- (AFP) -- In a sudden reversal, the Pentagon allowed a
US citizen being held as an "enemy combatant" access to a lawyer
in what legal experts see as an attempt to ward off a US Supreme Court
review of the case.
-
- After denying him access to counsel for two years, the
Department of Defense said Yaser Esam Hamdi, a US citizen of Saudi descent
captured by US forces in Afghanistan in late 2001, "will be allowed
access to a lawyer subject to appropriate security
restrictions."
-
- The department "decided to allow Hamdi access to
counsel because Hamdi is a US citizen detained by DoD in the United States,
because DoD has completed its intelligence collection with Hamdi, and
because
DoD has determined that the access will not compromise the national
security
of the United States," the Pentagon said in a statement.
-
- It argued the decision should be viewed "as a matter
of discretion and military policy" and "should not be treated
as a precedent."
-
- Practical arrangements for an attorney to visit the
22-year-old
Hamdi at a Navy brig in Charleston, South Carolina, will be finalized over
the next few days, according to defense officials.
-
- Designated an enemy combatant, Hamdi was first shipped
off to a prison camp on the US naval base at Guantanamo Bay, Cuba, but
was moved to the United States after it was determined he was a US
citizen.
-
- He was born in Baton Rouge, Louisiana, to Saudi parents
in 1980, but taken to Saudi Arabia as a child and raised in the desert
kingdom.
-
- Under an executive order signed by President George W.
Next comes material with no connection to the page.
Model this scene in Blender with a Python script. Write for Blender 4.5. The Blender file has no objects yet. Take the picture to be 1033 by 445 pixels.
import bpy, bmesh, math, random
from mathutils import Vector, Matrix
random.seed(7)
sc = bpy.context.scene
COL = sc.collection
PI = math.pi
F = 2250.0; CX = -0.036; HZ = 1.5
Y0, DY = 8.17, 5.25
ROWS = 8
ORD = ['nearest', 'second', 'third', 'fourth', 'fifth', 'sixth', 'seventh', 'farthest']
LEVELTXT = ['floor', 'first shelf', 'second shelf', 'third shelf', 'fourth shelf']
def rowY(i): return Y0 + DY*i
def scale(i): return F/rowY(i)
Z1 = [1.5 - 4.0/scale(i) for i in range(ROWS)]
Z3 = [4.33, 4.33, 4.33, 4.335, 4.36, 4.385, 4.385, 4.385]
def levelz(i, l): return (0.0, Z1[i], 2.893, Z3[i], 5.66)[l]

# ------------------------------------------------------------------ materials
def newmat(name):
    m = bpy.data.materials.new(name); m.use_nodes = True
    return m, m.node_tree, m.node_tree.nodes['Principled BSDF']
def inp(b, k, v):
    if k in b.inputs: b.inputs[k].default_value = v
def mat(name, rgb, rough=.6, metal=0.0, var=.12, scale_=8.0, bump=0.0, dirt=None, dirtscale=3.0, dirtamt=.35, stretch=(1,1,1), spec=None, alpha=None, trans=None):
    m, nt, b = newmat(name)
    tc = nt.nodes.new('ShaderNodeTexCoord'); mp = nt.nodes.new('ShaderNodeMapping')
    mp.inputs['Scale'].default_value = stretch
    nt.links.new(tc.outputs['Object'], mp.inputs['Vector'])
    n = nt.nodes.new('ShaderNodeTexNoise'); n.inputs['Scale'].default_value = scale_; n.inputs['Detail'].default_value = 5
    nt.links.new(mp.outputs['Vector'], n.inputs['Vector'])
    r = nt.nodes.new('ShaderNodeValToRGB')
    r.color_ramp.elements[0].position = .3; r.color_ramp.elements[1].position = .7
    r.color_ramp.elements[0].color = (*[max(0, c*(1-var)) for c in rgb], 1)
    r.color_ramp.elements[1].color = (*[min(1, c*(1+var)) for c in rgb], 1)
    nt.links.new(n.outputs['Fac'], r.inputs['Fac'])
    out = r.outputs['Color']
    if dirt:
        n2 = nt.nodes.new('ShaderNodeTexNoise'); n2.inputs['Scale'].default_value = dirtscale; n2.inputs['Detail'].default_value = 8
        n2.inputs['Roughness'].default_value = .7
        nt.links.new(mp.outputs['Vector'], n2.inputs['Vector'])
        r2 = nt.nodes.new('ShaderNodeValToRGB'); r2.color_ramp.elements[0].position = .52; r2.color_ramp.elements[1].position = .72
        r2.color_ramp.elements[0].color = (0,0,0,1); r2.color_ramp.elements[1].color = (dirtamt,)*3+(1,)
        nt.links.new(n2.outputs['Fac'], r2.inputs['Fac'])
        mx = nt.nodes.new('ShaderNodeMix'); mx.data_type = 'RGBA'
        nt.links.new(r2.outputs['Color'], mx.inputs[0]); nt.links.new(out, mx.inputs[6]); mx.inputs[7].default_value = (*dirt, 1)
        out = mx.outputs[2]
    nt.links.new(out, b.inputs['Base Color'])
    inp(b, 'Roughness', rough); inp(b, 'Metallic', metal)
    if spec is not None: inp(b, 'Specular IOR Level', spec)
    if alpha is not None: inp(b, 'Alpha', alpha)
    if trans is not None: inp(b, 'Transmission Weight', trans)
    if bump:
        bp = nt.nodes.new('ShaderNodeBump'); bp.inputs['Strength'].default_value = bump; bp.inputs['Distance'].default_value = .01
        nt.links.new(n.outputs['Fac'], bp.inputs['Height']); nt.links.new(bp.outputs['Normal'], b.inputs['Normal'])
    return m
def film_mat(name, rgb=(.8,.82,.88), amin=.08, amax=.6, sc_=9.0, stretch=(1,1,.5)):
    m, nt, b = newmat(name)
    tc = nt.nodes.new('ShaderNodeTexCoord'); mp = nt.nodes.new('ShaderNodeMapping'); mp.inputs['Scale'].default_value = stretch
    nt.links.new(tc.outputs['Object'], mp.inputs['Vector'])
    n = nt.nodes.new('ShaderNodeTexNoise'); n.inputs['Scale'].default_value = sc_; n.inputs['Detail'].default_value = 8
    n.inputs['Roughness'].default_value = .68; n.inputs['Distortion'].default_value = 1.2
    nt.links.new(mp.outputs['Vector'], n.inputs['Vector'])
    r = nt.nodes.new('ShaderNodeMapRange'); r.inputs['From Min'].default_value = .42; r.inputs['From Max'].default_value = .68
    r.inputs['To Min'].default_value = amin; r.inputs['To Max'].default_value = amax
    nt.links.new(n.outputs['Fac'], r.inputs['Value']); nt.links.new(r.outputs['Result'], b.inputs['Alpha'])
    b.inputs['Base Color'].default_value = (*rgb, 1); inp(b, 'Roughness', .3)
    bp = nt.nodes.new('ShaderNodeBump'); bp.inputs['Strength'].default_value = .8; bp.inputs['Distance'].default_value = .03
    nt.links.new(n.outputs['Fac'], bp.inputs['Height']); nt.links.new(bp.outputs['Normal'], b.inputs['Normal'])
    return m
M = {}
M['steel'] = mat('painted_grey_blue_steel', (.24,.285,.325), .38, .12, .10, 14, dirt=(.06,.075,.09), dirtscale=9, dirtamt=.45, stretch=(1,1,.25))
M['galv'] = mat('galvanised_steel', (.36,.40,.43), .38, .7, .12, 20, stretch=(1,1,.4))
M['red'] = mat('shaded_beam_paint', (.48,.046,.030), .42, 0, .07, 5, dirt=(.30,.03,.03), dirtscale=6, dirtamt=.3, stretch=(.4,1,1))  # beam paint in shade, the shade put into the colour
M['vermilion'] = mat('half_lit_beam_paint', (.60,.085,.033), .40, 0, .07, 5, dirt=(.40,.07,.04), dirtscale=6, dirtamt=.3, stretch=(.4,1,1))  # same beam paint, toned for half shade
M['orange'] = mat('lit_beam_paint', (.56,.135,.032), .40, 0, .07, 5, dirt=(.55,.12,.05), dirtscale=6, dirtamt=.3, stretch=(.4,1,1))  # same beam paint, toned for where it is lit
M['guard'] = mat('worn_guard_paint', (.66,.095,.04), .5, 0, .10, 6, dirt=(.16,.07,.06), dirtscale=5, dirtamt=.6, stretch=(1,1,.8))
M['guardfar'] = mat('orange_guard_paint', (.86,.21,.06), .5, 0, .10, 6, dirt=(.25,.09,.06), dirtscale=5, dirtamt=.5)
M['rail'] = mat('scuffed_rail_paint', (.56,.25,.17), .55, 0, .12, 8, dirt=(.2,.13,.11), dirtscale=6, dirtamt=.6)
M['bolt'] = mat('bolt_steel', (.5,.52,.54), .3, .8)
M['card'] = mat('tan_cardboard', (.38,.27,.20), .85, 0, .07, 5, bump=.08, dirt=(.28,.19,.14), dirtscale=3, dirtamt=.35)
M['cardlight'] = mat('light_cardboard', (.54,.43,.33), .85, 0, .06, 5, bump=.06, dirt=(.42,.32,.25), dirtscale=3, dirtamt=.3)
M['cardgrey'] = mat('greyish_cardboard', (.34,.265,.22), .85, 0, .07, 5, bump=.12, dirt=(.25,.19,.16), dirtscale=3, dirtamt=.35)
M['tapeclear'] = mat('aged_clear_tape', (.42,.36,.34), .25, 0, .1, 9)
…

Bush in the wake of the September 11, 2001, terrorist attacks, US citizens
who fought for the Taliban and al-Qaeda in Afghanistan or elsewhere cannot
be tried by military tribunals or confined at Guantanamo Bay.
-
- But the Pentagon has been denying them access to lawyers,
insisting that under the rules of war enemy combatants may be detained
without charges until the end of hostilities.
-
- That approach has been challenged in US courts. Hamdi's
case is pending before the US Supreme Court, which is expected to decide
soon whether to take it, according to Michael Ratner, president of the
Center for Constitutional Rights, a non-profit advocacy group.